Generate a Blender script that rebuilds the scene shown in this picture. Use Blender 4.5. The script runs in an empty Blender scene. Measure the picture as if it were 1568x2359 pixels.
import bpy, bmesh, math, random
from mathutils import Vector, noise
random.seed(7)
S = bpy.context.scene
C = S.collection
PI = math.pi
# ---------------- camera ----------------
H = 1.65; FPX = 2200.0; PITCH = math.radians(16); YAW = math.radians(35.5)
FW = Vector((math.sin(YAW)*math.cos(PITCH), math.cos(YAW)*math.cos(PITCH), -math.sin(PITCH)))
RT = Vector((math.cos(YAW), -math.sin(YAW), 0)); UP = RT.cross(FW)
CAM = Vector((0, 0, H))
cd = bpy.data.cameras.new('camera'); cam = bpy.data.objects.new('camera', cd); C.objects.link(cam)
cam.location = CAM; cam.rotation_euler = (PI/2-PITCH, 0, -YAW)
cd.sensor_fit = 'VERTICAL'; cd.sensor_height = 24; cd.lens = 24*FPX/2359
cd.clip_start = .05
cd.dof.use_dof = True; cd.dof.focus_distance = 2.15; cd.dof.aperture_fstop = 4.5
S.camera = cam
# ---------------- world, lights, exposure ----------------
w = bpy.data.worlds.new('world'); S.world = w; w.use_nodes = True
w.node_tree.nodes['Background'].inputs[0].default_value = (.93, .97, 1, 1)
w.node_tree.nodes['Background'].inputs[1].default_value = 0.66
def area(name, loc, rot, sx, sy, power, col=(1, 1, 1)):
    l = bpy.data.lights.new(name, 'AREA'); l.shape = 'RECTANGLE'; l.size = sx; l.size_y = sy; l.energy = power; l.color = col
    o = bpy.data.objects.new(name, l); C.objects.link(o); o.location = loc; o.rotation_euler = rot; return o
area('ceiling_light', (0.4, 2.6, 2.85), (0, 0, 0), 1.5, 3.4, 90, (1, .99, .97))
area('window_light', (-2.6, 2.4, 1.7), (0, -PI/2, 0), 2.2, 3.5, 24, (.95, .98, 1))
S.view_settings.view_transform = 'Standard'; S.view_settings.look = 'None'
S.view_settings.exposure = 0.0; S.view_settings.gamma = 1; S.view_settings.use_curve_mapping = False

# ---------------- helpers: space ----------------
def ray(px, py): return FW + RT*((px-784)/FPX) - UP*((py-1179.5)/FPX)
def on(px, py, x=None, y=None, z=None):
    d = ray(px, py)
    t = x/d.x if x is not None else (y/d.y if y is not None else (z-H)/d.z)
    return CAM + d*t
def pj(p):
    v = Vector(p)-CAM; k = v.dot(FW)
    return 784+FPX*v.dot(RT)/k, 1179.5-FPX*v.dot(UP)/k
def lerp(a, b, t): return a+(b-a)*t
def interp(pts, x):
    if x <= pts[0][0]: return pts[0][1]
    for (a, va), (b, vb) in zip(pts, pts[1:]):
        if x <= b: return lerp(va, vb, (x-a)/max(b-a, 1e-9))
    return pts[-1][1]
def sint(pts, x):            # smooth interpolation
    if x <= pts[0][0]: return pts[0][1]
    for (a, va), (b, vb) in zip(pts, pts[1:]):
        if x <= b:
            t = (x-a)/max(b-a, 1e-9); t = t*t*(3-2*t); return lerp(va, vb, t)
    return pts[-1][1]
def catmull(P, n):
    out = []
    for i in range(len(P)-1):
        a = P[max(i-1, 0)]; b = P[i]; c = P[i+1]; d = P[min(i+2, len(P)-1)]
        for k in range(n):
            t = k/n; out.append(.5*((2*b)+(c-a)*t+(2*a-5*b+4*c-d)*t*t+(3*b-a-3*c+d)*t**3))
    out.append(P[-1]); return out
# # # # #
» EXERCISE: Everything in the listing above should be restated exactly.

» RESULT OF THIS TASK:
Generate a Blender script that rebuilds the scene shown in this picture. Use Blender 4.5. The script runs in an empty Blender scene. Measure the picture as if it were 1568x2359 pixels.
import bpy, bmesh, math, random
from mathutils import Vector, noise
random.seed(7)
S = bpy.context.scene
C = S.collection
PI = math.pi
# ---------------- camera ----------------
H = 1.65; FPX = 2200.0; PITCH = math.radians(16); YAW = math.radians(35.5)
FW = Vector((math.sin(YAW)*math.cos(PITCH), math.cos(YAW)*math.cos(PITCH), -math.sin(PITCH)))
RT = Vector((math.cos(YAW), -math.sin(YAW), 0)); UP = RT.cross(FW)
CAM = Vector((0, 0, H))
cd = bpy.data.cameras.new('camera'); cam = bpy.data.objects.new('camera', cd); C.objects.link(cam)
cam.location = CAM; cam.rotation_euler = (PI/2-PITCH, 0, -YAW)
cd.sensor_fit = 'VERTICAL'; cd.sensor_height = 24; cd.lens = 24*FPX/2359
cd.clip_start = .05
cd.dof.use_dof = True; cd.dof.focus_distance = 2.15; cd.dof.aperture_fstop = 4.5
S.camera = cam
# ---------------- world, lights, exposure ----------------
w = bpy.data.worlds.new('world'); S.world = w; w.use_nodes = True
w.node_tree.nodes['Background'].inputs[0].default_value = (.93, .97, 1, 1)
w.node_tree.nodes['Background'].inputs[1].default_value = 0.66
def area(name, loc, rot, sx, sy, power, col=(1, 1, 1)):
    l = bpy.data.lights.new(name, 'AREA'); l.shape = 'RECTANGLE'; l.size = sx; l.size_y = sy; l.energy = power; l.color = col
    o = bpy.data.objects.new(name, l); C.objects.link(o); o.location = loc; o.rotation_euler = rot; return o
area('ceiling_light', (0.4, 2.6, 2.85), (0, 0, 0), 1.5, 3.4, 90, (1, .99, .97))
area('window_light', (-2.6, 2.4, 1.7), (0, -PI/2, 0), 2.2, 3.5, 24, (.95, .98, 1))
S.view_settings.view_transform = 'Standard'; S.view_settings.look = 'None'
S.view_settings.exposure = 0.0; S.view_settings.gamma = 1; S.view_settings.use_curve_mapping = False

# ---------------- helpers: space ----------------
def ray(px, py): return FW + RT*((px-784)/FPX) - UP*((py-1179.5)/FPX)
def on(px, py, x=None, y=None, z=None):
    d = ray(px, py)
    t = x/d.x if x is not None else (y/d.y if y is not None else (z-H)/d.z)
    return CAM + d*t
def pj(p):
    v = Vector(p)-CAM; k = v.dot(FW)
    return 784+FPX*v.dot(RT)/k, 1179.5-FPX*v.dot(UP)/k
def lerp(a, b, t): return a+(b-a)*t
def interp(pts, x):
    if x <= pts[0][0]: return pts[0][1]
    for (a, va), (b, vb) in zip(pts, pts[1:]):
        if x <= b: return lerp(va, vb, (x-a)/max(b-a, 1e-9))
    return pts[-1][1]
def sint(pts, x):            # smooth interpolation
    if x <= pts[0][0]: return pts[0][1]
    for (a, va), (b, vb) in zip(pts, pts[1:]):
        if x <= b:
            t = (x-a)/max(b-a, 1e-9); t = t*t*(3-2*t); return lerp(va, vb, t)
    return pts[-1][1]
def catmull(P, n):
    out = []
    for i in range(len(P)-1):
        a = P[max(i-1, 0)]; b = P[i]; c = P[i+1]; d = P[min(i+2, len(P)-1)]
        for k in range(n):
            t = k/n; out.append(.5*((2*b)+(c-a)*t+(2*a-5*b+4*c-d)*t*t+(3*b-a-3*c+d)*t**3))
    out.append(P[-1]); return out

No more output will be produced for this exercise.